Magistrate Judge Recommends Granting Summary Judgment to Four Defendants Due to Lack of Evidence U.S. District Court for the District of Delaware, February 15, 2017

A report and recommendation was made regarding four summary judgment motions filed by defendants Gardner Denver, Flowserve, Atwood & Morrill Company, and Nash Engineering. The plaintiffs did not respond to any of the motions for summary judgment. The magistrate judge recommended granting all four motions.

The plaintiffs originally filed in Delaware state court, alleging that Icom Henry Evans developed mesothelioma due to asbestos exposure while a fireman and boiler tender with the U.S. Navy from 1957-1967. Foster Wheeler removed to federal court. The only fact witness deposed was Mr. Evans, who testified he believed he was exposed to asbestos gaskets and refractory brick on the USS Kearsarge and USS John A. Bole.
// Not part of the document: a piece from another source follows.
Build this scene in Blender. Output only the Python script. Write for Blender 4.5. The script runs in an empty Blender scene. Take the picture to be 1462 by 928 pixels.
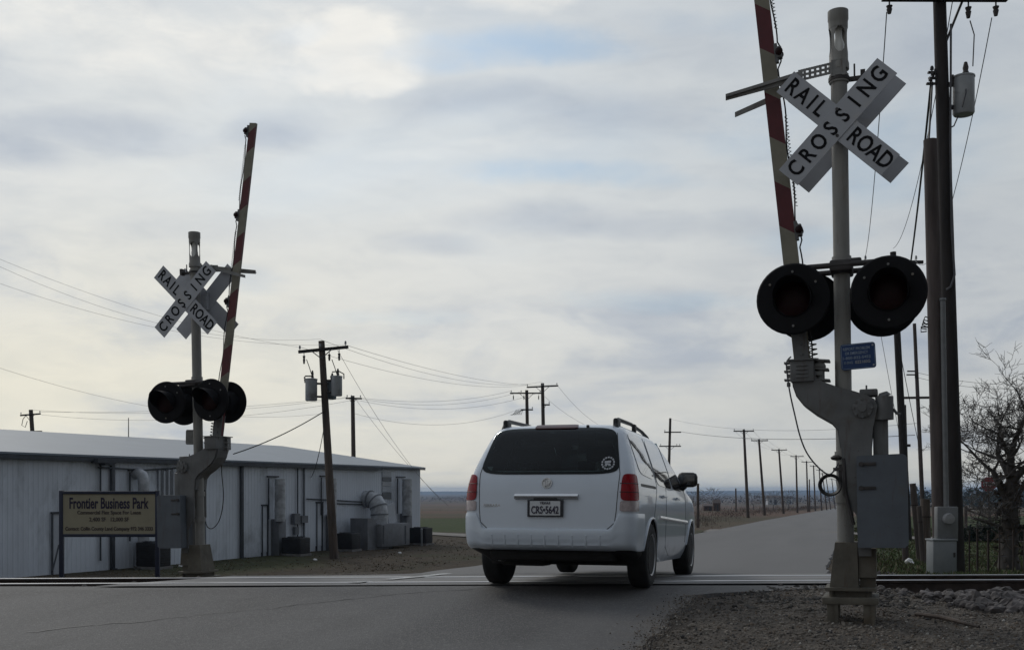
import bpy, bmesh, math, random
import numpy as np
from mathutils import Vector, Matrix, noise as mnoise

# ------------------------------------------------------------------ camera, sky, sun, exposure
S = bpy.context.scene
C = S.collection
R = math.radians
FPX, CX, HY, EYE = 1530.0, 731.0, 700.0, 1.2          # focal length in photo pixels, principal column, horizon row, eye height

cam_d = bpy.data.cameras.new("camera")
cam = bpy.data.objects.new("camera", cam_d); C.objects.link(cam)
cam.location = (0, 0, EYE); cam.rotation_euler = (R(90), 0, 0)
cam_d.sensor_width = 36; cam_d.lens = 36*FPX/1462.0
cam_d.shift_y = (HY-464)/1462.0
cam_d.clip_start = 0.05; cam_d.clip_end = 30000
S.camera = cam
S.view_settings.view_transform = 'Standard'; S.view_settings.look = 'None'
S.view_settings.exposure = 0; S.view_settings.gamma = 1; S.view_settings.use_curve_mapping = False
S.cycles.volume_bounces = 0
S.cycles.max_bounces = 6; S.cycles.diffuse_bounces = 3; S.cycles.glossy_bounces = 3

SUN_EL, SUN_AZ = R(38), R(-32)      # azimuth from +Y (view direction), negative = to the left
W = bpy.data.worlds.new("World"); S.world = W; W.use_nodes = True
nt = W.node_tree; N = nt.nodes; LK = nt.links
for n in list(N): N.remove(n)
def nd(tree, typ, **kw):
    n = tree.nodes.new(typ)
    for k, v in kw.items(): setattr(n, k, v)
    return n
def mth(tree, op, a, b=None, c=None, clamp=False):
    n = tree.nodes.new('ShaderNodeMath'); n.operation = op; n.use_clamp = clamp
    for i, v in enumerate((a, b, c)):
        if v is None: continue
        if isinstance(v, (int, float)): n.inputs[i].default_value = v
        else: tree.links.new(v, n.inputs[i])
    return n.outputs[0]
def mixc(tree, f, a, b, blend='MIX'):
    n = tree.nodes.new('ShaderNodeMix'); n.data_type = 'RGBA'; n.blend_type = blend
    for sock, v in ((n.inputs[0], f), (n.inputs[6], a), (n.inputs[7], b)):
        if isinstance(v, (int, float)): sock.default_value = v
        elif isinstance(v, (tuple, list)): sock.default_value = (*v[:3], 1)
        else: tree.links.new(v, sock)
    return n.outputs[2]
def ramp(tree, f, stops, interp='EASE'):
    n = tree.nodes.new('ShaderNodeValToRGB'); cr = n.color_ramp; cr.interpolation = interp
    while len(cr.elements) < len(stops): cr.elements.new(0.5)
    for e, (p, c) in zip(cr.elements, stops):
        e.position = p; e.color = (c, c, c, 1) if isinstance(c, (int, float)) else (*c, 1)
    tree.links.new(f, n.inputs[0]); return n.outputs[0]
def noise(tree, vec, scale, detail=4, rough=.55, dist=0.0):
    n = tree.nodes.new('ShaderNodeTexNoise'); n.inputs['Scale'].default_value = scale
    n.inputs['Detail'].default_value = detail; n.inputs['Roughness'].default_value = rough
    n.inputs['Distortion'].default_value = dist
    if vec is not None: tree.links.new(vec, n.inputs['Vector'])
    return n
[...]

He did not identify any products made by Gardner Denver, Flowserve (Edward Valves), Atwood, or Nash.

The parties agreed that maritime law applied to all Naval/sea based claims. To establish causation in an asbestos claim under maritime law, a plaintiff must show that: (1) he was exposed to the defendant’s product, and (2) the product was a substantial factor in causing the injury he suffered, and (3) the defendant manufactured or distributed the asbestos-containing product to which exposure is alleged. “A plaintiff may rely upon direct evidence…or circumstantial evidence [to] support an inference that there was exposure to the defendant’s product for some length of time…a mere showing that defendant’s product was present somewhere at plaintiff’s place of work is insufficient.”  In this case, since the plaintiffs did not produce any evidence tending to establish exposure to Gardner Denver, Flowserve, Atwood, and Nash products, the plaintiffs failed to meet the substantial factor test. The magistrate judge recommended granting summary judgment.